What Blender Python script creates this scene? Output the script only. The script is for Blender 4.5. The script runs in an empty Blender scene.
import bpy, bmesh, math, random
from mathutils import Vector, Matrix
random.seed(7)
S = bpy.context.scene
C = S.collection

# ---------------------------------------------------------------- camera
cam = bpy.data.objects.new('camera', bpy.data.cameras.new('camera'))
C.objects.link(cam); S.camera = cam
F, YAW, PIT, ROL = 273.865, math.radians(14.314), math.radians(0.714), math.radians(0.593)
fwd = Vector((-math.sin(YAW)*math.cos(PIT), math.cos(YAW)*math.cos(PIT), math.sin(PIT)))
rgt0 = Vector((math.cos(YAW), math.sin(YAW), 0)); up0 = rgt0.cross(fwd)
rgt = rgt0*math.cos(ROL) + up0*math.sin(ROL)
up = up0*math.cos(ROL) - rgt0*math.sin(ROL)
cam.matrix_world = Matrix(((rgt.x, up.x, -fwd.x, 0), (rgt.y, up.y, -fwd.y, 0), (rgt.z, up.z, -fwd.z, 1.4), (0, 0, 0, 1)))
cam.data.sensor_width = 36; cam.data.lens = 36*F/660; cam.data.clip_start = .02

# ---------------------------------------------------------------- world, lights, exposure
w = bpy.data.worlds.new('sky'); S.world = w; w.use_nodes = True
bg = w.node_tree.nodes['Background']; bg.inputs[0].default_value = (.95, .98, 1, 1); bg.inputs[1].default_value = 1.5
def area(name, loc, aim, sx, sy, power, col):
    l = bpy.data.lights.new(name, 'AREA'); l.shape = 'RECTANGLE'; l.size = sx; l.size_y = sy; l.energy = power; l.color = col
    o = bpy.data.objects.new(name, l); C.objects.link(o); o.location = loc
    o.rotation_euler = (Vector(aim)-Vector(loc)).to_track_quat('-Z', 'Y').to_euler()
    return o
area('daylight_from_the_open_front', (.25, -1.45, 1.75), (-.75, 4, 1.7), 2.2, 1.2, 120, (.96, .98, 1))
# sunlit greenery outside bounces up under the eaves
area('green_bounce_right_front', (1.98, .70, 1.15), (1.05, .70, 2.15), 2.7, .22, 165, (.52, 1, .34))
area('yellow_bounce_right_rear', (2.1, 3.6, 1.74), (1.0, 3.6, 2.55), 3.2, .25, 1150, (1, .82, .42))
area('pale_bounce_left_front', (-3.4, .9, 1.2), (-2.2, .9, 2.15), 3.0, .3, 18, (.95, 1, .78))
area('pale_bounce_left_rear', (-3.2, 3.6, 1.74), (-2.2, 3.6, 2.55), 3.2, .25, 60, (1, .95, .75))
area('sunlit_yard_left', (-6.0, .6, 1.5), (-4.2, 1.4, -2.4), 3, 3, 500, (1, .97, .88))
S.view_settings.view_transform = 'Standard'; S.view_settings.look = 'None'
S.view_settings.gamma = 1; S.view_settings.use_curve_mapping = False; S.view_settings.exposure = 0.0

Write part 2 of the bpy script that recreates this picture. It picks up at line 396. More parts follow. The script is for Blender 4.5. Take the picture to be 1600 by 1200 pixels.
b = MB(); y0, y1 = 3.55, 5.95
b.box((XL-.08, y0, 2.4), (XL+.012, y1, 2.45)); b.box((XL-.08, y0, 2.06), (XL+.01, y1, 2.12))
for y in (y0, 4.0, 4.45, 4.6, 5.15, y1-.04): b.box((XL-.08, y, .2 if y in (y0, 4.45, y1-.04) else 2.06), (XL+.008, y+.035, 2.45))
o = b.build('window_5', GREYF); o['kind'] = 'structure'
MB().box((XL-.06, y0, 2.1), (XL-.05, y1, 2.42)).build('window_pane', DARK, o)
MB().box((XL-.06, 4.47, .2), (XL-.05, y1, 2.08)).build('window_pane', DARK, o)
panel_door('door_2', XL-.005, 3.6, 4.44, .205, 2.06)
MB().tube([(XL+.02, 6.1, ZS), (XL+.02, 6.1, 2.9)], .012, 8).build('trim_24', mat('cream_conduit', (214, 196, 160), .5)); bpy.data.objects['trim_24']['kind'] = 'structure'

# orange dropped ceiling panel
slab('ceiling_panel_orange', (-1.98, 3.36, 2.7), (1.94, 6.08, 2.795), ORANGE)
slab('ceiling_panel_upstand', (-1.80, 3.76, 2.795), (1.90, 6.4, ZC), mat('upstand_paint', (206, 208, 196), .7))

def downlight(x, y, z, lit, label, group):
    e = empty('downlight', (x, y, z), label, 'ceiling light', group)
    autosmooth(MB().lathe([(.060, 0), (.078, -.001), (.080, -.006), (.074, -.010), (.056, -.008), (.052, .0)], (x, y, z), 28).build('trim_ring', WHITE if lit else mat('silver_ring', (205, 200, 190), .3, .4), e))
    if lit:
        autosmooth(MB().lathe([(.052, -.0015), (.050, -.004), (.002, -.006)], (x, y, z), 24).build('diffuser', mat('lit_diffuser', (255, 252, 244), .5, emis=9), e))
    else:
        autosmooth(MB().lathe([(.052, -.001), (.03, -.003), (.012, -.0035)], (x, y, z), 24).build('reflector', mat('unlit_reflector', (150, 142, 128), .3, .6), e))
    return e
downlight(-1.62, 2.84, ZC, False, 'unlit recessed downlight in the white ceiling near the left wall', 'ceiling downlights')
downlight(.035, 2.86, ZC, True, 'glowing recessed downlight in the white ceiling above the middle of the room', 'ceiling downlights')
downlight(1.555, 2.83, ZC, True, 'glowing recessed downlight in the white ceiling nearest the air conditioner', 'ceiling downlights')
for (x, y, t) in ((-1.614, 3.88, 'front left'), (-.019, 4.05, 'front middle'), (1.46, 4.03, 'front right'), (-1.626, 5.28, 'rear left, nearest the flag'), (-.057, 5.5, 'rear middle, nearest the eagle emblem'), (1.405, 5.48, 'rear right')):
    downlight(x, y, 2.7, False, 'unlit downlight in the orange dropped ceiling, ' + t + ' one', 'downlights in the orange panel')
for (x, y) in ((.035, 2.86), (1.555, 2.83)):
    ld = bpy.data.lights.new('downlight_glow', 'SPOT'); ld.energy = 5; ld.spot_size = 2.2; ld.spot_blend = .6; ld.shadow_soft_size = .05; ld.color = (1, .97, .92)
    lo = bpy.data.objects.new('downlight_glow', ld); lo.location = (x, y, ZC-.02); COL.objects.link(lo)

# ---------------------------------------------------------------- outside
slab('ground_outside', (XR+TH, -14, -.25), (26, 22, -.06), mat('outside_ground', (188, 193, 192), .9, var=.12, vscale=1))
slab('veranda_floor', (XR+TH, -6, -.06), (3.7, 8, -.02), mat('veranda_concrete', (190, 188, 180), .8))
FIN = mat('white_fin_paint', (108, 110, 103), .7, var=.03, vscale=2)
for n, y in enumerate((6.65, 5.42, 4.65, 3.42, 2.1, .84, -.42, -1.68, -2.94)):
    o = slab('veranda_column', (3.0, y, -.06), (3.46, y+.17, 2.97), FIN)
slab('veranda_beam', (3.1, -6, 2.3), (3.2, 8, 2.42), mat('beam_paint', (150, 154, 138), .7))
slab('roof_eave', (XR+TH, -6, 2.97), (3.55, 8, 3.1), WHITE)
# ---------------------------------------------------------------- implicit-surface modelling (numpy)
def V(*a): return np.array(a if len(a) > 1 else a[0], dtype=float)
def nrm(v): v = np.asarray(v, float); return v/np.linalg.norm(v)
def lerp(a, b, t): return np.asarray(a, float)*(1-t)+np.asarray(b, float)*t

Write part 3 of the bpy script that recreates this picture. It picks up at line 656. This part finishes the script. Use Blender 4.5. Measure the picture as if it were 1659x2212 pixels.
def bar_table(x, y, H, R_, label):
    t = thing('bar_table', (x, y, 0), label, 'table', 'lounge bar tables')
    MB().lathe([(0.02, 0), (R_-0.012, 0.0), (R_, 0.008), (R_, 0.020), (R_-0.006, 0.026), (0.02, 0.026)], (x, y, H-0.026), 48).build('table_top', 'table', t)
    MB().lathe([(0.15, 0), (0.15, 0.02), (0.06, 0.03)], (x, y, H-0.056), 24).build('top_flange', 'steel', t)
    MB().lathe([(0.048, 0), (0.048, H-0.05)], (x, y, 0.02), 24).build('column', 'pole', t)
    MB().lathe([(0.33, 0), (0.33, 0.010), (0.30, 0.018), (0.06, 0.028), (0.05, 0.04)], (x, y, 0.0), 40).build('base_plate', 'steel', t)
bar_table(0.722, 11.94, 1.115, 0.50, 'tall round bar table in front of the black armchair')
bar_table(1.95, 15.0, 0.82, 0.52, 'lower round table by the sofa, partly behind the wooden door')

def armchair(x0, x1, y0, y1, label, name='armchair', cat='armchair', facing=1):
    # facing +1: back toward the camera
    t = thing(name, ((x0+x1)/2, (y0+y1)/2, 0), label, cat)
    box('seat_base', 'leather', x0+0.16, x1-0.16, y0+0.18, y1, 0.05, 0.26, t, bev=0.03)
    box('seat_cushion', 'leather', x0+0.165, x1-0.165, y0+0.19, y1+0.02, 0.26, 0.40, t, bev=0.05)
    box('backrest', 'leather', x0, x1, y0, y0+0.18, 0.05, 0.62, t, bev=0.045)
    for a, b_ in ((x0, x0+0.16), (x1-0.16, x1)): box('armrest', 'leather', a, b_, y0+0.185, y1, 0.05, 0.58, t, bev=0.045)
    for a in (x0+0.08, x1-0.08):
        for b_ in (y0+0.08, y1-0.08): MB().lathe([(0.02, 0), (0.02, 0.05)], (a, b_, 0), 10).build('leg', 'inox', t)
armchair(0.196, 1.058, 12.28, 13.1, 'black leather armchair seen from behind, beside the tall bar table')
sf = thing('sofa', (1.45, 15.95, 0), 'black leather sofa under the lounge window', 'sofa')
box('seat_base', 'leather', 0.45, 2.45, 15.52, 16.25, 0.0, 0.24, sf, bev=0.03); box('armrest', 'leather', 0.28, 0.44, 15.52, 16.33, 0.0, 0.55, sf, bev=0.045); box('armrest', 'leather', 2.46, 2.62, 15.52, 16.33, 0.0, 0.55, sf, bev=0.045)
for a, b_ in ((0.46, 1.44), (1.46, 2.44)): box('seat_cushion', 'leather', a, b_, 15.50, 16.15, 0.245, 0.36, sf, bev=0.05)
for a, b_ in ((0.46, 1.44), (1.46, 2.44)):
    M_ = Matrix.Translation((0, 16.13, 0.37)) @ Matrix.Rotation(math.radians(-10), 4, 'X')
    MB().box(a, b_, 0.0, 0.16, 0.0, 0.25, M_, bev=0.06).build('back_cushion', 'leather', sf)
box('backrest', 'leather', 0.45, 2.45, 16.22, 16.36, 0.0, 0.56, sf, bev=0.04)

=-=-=

◆ TASK STATEMENT: Please transcribe, exactly and with nothing added, the lines from the first line of the material above through the line that contains "C = S.collection".

◆ EXERCISE RESULT:
What Blender Python script creates this scene? Output the script only. The script is for Blender 4.5. The script runs in an empty Blender scene.
import bpy, bmesh, math, random
from mathutils import Vector, Matrix
random.seed(7)
S = bpy.context.scene
C = S.collection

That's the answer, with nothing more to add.